Sellers: How To Price Your Home


If you only read the headlines, it would appear that Vancouver’s real estate market is always skyrocketing out of reach or nearly drowning. There is no in between. This can result in a great amount of confusion for home owners when deciding to sell.

Accurate or not, many of us receive much of our information from news headlines. These headlines can amplify the direction of the market, applying further force towards whichever way things are going. If you are a seller, you are going to be impacted one way or another depending on what the public believes is happening.

However, the fact of the matter is that even when the market appears unfavourable to sellers, there are still many who are ready to purchase if they perceive value. Listing your home at the correct price is crucial to achieving a sale. Pricing to sell depends heavily on how the market is performing at the time a home is listed. Missing the mark may end up being a costly exercise.

Let’s look at an example illustrating the importance of aligning a home’s list price with the current market trend:

Romeo and Juliet were long time neighbours living in nearly identical homes. Nine months ago, Juliet decided that she was ready to fulfill her lifelong dream and move to Europe. Her real estate agent advised her that there was strong activity in the market and that she could sell for $1,000,000. Knowing her house was worth $750,000 just three years ago, she was amazed by this growth. She took her agent’s advice, and within two weeks she sold for $998,000.

Throughout the last six months, the market has cooled off for various reasons. The media are reporting that conditions haven’t been this poor for sellers in over seven years. After exchanging a few emails with Juliet about how amazing her life is, Romeo has decided he too would like to move to Europe. After consulting with his real estate agent, he has been advised that he should price his home at $920,000. Unhappy with this, he comes up with his own plan to list at $1,020,000.

A few weeks pass by and the home receives almost no interest. Romeo agrees to a price reduction but is only willing to drop to $999,000, keeping Juliet’s sale price in mind. Three frustrating months pass with few showings and poorly-attended open houses. Romeo is now willing to accept the market for what it is and re-lists his home at $925,000. Sadly, nothing comes of this as since the time of his original listing, the market has dropped further. Bitterly, he reduces once more to $899,000. Finally, an offer comes in and the buyer and Romeo settle on a sale price of $880,000.

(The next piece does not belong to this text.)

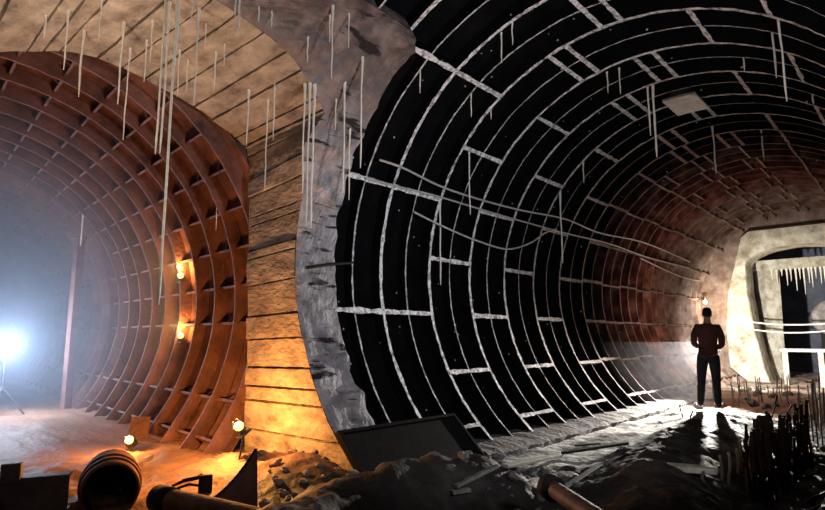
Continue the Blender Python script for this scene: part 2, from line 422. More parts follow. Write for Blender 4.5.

This example is unfortunately common in a real estate market which favours buyers. The important thing to remember when values are trending downwards is that time may be your biggest enemy. Every month that passes by can result in a loss of value with sellers being hit twofold by the costs of holding the property and in their final sale price. Maximizing your value comes from consulting with a professional to ensure you understand where the market is. Pricing correctly from the get-go will create a quicker sale, achieving the best net result especially when the market is shifting down.

The silver lining of selling in a buyer’s market is that you’ll be buying under the same conditions. Owners who manage to sell are now in a position of advantage as they can purchase their next property at a discount compared to what it may have been previously priced at.